**Task statement**
Output the data word for word, dropping every image.
··· Given data ···
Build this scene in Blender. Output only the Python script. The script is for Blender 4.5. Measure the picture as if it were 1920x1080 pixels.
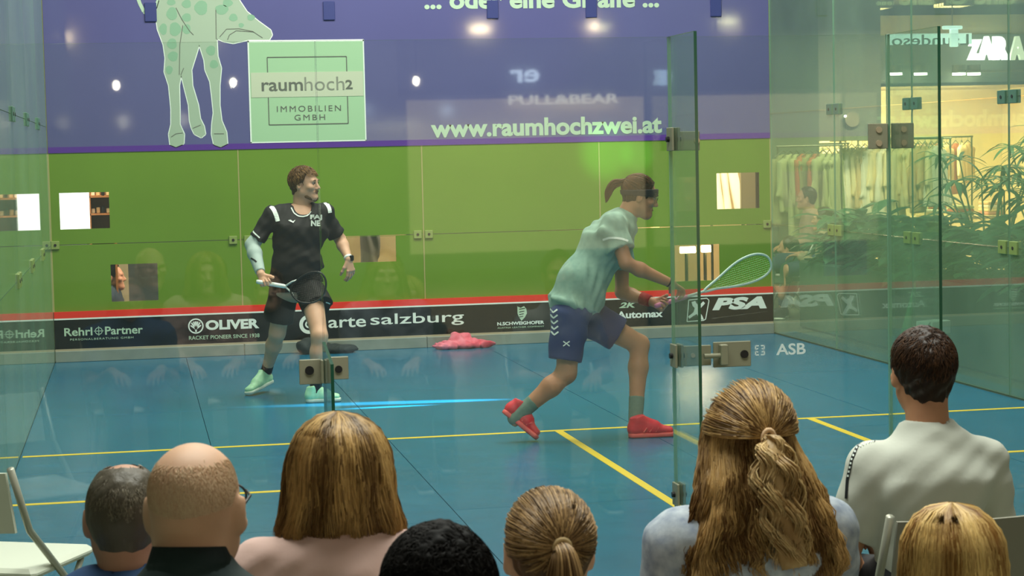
import bpy, math, random
import numpy as np
from mathutils import Matrix, Vector
from mathutils.geometry import tessellate_polygon

random.seed(7)
RNG = np.random.default_rng(7)
S = bpy.context.scene
for o in list(bpy.data.objects):
    bpy.data.objects.remove(o)
COL = S.collection
PI = math.pi

# ------------------------------------------------------------------ camera
CAM = np.array([0.6867712781508636, -7.422063123514648, 1.7125648044134936])
YAW, PITCH, ROLL, FOC = 0.18954897744178056, -0.06934808356035083, -0.02199518942314443, 3693.03


def cam_axes():
    cy, sy, cp, sp = math.cos(YAW), math.sin(YAW), math.cos(PITCH), math.sin(PITCH)
    cr, sr = math.cos(ROLL), math.sin(ROLL)
    f = np.array([sy * cp, cy * cp, sp])
    r = np.array([cy, -sy, 0.0])
    u = np.cross(r, f)
    return r * cr + u * sr, -r * sr + u * cr, f


CR, CU, CF = cam_axes()
cam_data = bpy.data.cameras.new('camera')
cam = bpy.data.objects.new('camera', cam_data)
COL.objects.link(cam)
M = Matrix.Identity(4)
for i in range(3):
    M[i][0], M[i][1], M[i][2], M[i][3] = CR[i], CU[i], -CF[i], CAM[i]
cam.matrix_world = M
cam_data.sensor_width = 36
cam_data.lens = 36 * FOC / 1920
cam_data.clip_end = 200
cam_data.clip_start = 0.05
cam_data.dof.use_dof = True
cam_data.dof.focus_distance = 12.5
cam_data.dof.aperture_fstop = 16.0
S.camera = cam


def P(u, v, Y):
    """world point seen at photo pixel (u, v) on the vertical plane y = Y (measuring aid)"""
    d = CR * (u - 960) / FOC - CU * (v - 540) / FOC + CF
    return CAM + d * (Y - CAM[1]) / d[1]


# ------------------------------------------------------------------ world, lights, exposure
S.view_settings.view_transform = 'Standard'
S.view_settings.look = 'None'
S.view_settings.gamma = 1
S.view_settings.use_curve_mapping = False
S.view_settings.exposure = 0.40
S.cycles.max_bounces = 8
S.cycles.transparent_max_bounces = 24
S.cycles.sample_clamp_indirect = 4
S.cycles.use_denoising = True

world = bpy.data.worlds.new('atrium')
S.world = world
world.use_nodes = True
world.node_tree.nodes['Background'].inputs[0].default_value = (0.52, 0.54, 0.46, 1)
world.node_tree.nodes['Background'].inputs[1].default_value = 0.23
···
**Worked answer**
Build this scene in Blender. Output only the Python script. The script is for Blender 4.5. Measure the picture as if it were 1920x1080 pixels.
import bpy, math, random
import numpy as np
from mathutils import Matrix, Vector
from mathutils.geometry import tessellate_polygon

random.seed(7)
RNG = np.random.default_rng(7)
S = bpy.context.scene
for o in list(bpy.data.objects):
    bpy.data.objects.remove(o)
COL = S.collection
PI = math.pi

# ------------------------------------------------------------------ camera
CAM = np.array([0.6867712781508636, -7.422063123514648, 1.7125648044134936])
YAW, PITCH, ROLL, FOC = 0.18954897744178056, -0.06934808356035083, -0.02199518942314443, 3693.03


def cam_axes():
    cy, sy, cp, sp = math.cos(YAW), math.sin(YAW), math.cos(PITCH), math.sin(PITCH)
    cr, sr = math.cos(ROLL), math.sin(ROLL)
    f = np.array([sy * cp, cy * cp, sp])
    r = np.array([cy, -sy, 0.0])
    u = np.cross(r, f)
    return r * cr + u * sr, -r * sr + u * cr, f


CR, CU, CF = cam_axes()
cam_data = bpy.data.cameras.new('camera')
cam = bpy.data.objects.new('camera', cam_data)
COL.objects.link(cam)
M = Matrix.Identity(4)
for i in range(3):
    M[i][0], M[i][1], M[i][2], M[i][3] = CR[i], CU[i], -CF[i], CAM[i]
cam.matrix_world = M
cam_data.sensor_width = 36
cam_data.lens = 36 * FOC / 1920
cam_data.clip_end = 200
cam_data.clip_start = 0.05
cam_data.dof.use_dof = True
cam_data.dof.focus_distance = 12.5
cam_data.dof.aperture_fstop = 16.0
S.camera = cam


def P(u, v, Y):
    """world point seen at photo pixel (u, v) on the vertical plane y = Y (measuring aid)"""
    d = CR * (u - 960) / FOC - CU * (v - 540) / FOC + CF
    return CAM + d * (Y - CAM[1]) / d[1]


# ------------------------------------------------------------------ world, lights, exposure
S.view_settings.view_transform = 'Standard'
S.view_settings.look = 'None'
S.view_settings.gamma = 1
S.view_settings.use_curve_mapping = False
S.view_settings.exposure = 0.40
S.cycles.max_bounces = 8
S.cycles.transparent_max_bounces = 24
S.cycles.sample_clamp_indirect = 4
S.cycles.use_denoising = True

world = bpy.data.worlds.new('atrium')
S.world = world
world.use_nodes = True
world.node_tree.nodes['Background'].inputs[0].default_value = (0.52, 0.54, 0.46, 1)
world.node_tree.nodes['Background'].inputs[1].default_value = 0.23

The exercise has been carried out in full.